Thursday, August 28, 2014

Back to School 2014!

Its the first official week of classes at Texas Tech this week!  Undergraduate students have returned from internships and summer vacations.  Graduate students have returned from field sites.  Everything generally feels back to normal.

It has been an exciting summer for our lab!

Tabea Malinowski completed her MS thesis on thermal profiles and predators of Texas horned lizards and graduated at the beginning of August.  Congratulations, Tabea!  For now, Tabea has returned home to Germany, but she is pursuing Ph.D. programs to continue her education.

Tabea looking excited next to her PowerPoint presentation during her defense

Clara Frasconi-Wendt also successfully defended her MS thesis on thermal physiology and behavior in fire ants and harvester ants.  Though she's all finished up, she won't officially graduate until December.  Clara has also returned to Germany to finish the remaining portion of her Arid Lands Studies program.  I can't believe I didn't get a photo of Clara at her defense!  She did such a great job!

Bradley Barker, former prescribed burning student, took a position on a burn crew with The Nature Conservancy of Arkansas this fall.  We wish him all the best as he starts his career as a wildland firefighter!

At the end of July, the Texas Fish and Wildlife Cooperative Unit celebrated its 25th year in Lubbock with a poster session and meeting.  This was a great opportunity for NRM students to showcase their work and meet successful professionals from Texas Parks and Wildlife, the United States Geological Survey, United States Fish and Wildlife Service, and other agencies across the state.  Three students from our lab presented their work-- Rachel Granberg, Nick Goforth, and Clara Frasconi-Wendt.

Rachel Granberg discusses her poster with Dr. Richard Stevens

Clara Frasconi-Wendt's poster 

Nick Goforth's poster

In addition, I have been fortunate enough to have some time to see the awesome research other graduate students and land managers have been doing in Texas.  Here's a photo of Tabea at Lubbock Lake Landmark.  We spent a few hours looking at sites there were burned this year and cruising for lizards.  Matt McEwen was gracious  enough to be our host.

Tabea holding a Texas horned lizard at Lubbock Lake Landmark

Kristen Linner, an M.S. student in Dr. Clint Boal's lab let me and Seth Pearson tag along on a juvenile kestrel banding trip at Reese Air Force Base.  Kristen's thesis work centers on how wind energy and land use changes influence kestrel and other avian populations.

Juvenile male and female kestrels at Reese Air Force Base (Photo credit:  Kristen Linner)

Theo Sumnicht, a doctoral candidate from the University of Utah, invited me along for some ant collecting in central Texas.  We spent the day in Brown County at the Muse Wildlife Management Area.  After he processed and identified specimens (the real legwork of any ant collecting trip), we were pleasantly surprised to discover that our trip had produced several new county records.  Theo's travels elsewhere in the state also yielded several new collection records.

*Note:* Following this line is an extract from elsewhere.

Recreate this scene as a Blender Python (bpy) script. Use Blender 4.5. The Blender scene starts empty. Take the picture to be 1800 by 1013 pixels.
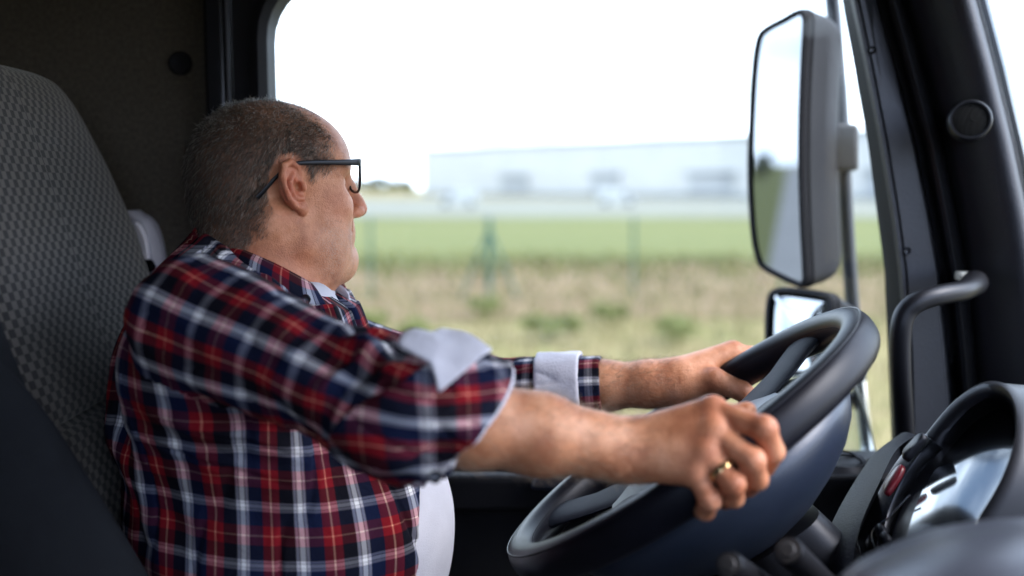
import bpy, bmesh, math, random
import numpy as np
from mathutils import Vector, Matrix

random.seed(7)
RNG = np.random.default_rng(11)
SC = bpy.context.scene
COL = SC.collection

# ------------------------------------------------------------------ camera, sky, sun, exposure
F_PX = 1750.0
PITCH = math.atan((506.5 - 330.0) / F_PX)
CP, SP = math.cos(PITCH), math.sin(PITCH)
CAM = np.array([0.0, 0.0, 2.4])
cam_d = bpy.data.cameras.new("camera")
cam = bpy.data.objects.new("camera", cam_d); COL.objects.link(cam)
cam.location = CAM; cam.rotation_euler = (math.pi / 2 - PITCH, 0, 0)
cam_d.lens = 35.0; cam_d.sensor_width = 36.0; cam_d.clip_start = 0.02; cam_d.clip_end = 6000
cam_d.dof.use_dof = True; cam_d.dof.focus_distance = 1.24; cam_d.dof.aperture_fstop = 1.65
SC.camera = cam

W = bpy.data.worlds.new("World"); SC.world = W; W.use_nodes = True
wn, wl = W.node_tree.nodes, W.node_tree.links
wn.clear()
SUN_EL, SUN_AZ = math.radians(42), math.radians(107)
sky = wn.new("ShaderNodeTexSky"); sky.sky_type = 'NISHITA'; sky.sun_disc = False
sky.sun_elevation = SUN_EL; sky.sun_rotation = SUN_AZ; sky.air_density = 1.0; sky.dust_density = 1.6
geo = wn.new("ShaderNodeTexCoord"); mp = wn.new("ShaderNodeMapping"); mp.inputs['Scale'].default_value = (2.2, 2.2, 5.0)
nz = wn.new("ShaderNodeTexNoise"); nz.inputs['Scale'].default_value = 1.7; nz.inputs['Detail'].default_value = 7; nz.inputs['Roughness'].default_value = .58
cr = wn.new("ShaderNodeValToRGB"); cr.color_ramp.elements[0].position = .40; cr.color_ramp.elements[1].position = .58
mix = wn.new("ShaderNodeMix"); mix.data_type = 'RGBA'; mix.inputs['B'].default_value = (9.6, 11.0, 13.2, 1)
bg = wn.new("ShaderNodeBackground"); bg.inputs['Strength'].default_value = 0.10
out = wn.new("ShaderNodeOutputWorld")
wl.new(geo.outputs['Generated'], mp.inputs['Vector']); wl.new(mp.outputs[0], nz.inputs['Vector'])
wl.new(nz.outputs['Fac'], cr.inputs['Fac']); wl.new(cr.outputs['Color'], mix.inputs['Factor'])
wl.new(sky.outputs[0], mix.inputs['A']); wl.new(mix.outputs['Result'], bg.inputs['Color']); wl.new(bg.outputs[0], out.inputs['Surface'])

sun_d = bpy.data.lights.new("sun", 'SUN'); sun_d.energy = 1.05; sun_d.angle = math.radians(30); sun_d.color = (1, .95, .88)
sun = bpy.data.objects.new("sun", sun_d); COL.objects.link(sun)
_sd = Vector((math.sin(SUN_AZ) * math.cos(SUN_EL), math.cos(SUN_AZ) * math.cos(SUN_EL), math.sin(SUN_EL)))
sun.rotation_euler = (-_sd).to_track_quat('-Z', 'Y').to_euler(); sun.location = (0, 0, 30)

SC.view_settings.view_transform = 'Standard'; SC.view_settings.look = 'None'
SC.view_settings.exposure = 2.25; SC.view_settings.gamma = 1
SC.render.engine = 'CYCLES'
SC.cycles.use_denoising = True
SC.cycles.max_bounces = 8; SC.cycles.diffuse_bounces = 4; SC.cycles.transparent_max_bounces = 12
SC.cycles.caustics_reflective = False; SC.cycles.caustics_refractive = False
SC.cycles.sample_clamp_indirect = 6.0

# ------------------------------------------------------------------ geometry helpers
def ray(px, py):
    u = (px - 900) / F_PX; v = (506.5 - py) / F_PX
    return np.array([u, CP + SP * v, -SP + CP * v])
def at(px, py, Y):
    d = ray(px, py); return CAM + d * (Y / d[1])
def on_plane(px, py, p0, n):
    d = ray(px, py); return CAM + d * (np.dot(np.asarray(p0) - CAM, n) / np.dot(d, n))
def unit(v):
    v = np.asarray(v, float); return v / np.linalg.norm(v)

def tag(o, label=None, cat=None, group=None, kind=None):
    if label: o['label'] = label
    if cat: o['category'] = cat
    if group: o['group'] = group
    if kind: o['kind'] = kind
    return o
def empty(name, loc=(0, 0, 0)):
    o = bpy.data.objects.new(name, None); COL.objects.link(o); o.location = loc; o.empty_display_size = .1
    return o
def put(name, me, mat, parent=None, smooth=True):
    o = bpy.data.objects.new(name, me); COL.objects.link(o)
    if mat is not None and not me.materials: me.materials.append(mat)
    if parent is not None:
        o.parent = parent
        inv = Vector((0, 0, 0)); q = parent
        while q is not None: inv = inv + q.location; q = q.parent
        o.location = -inv
    if smooth:
        me.polygons.foreach_set('use_smooth', np.ones(len(me.polygons), bool))
    return o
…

Theo Sumnicht at the Muse Wildlife Management Area during a collecting trip


This semester, I'm teaching Fire Ecology and Management and Environmental Science as a Social Pursuit.  Rachel is working toward a December graduation, and Anna and Nick are finishing data analysis in preparation for May 2015 graduation dates.  Vanessa Torres is back working as an Undergraduate Research Fellow in the laboratory, and Britt Smith has his hands full with lots of insect samples that he collected at Texas ranches during his summer field season.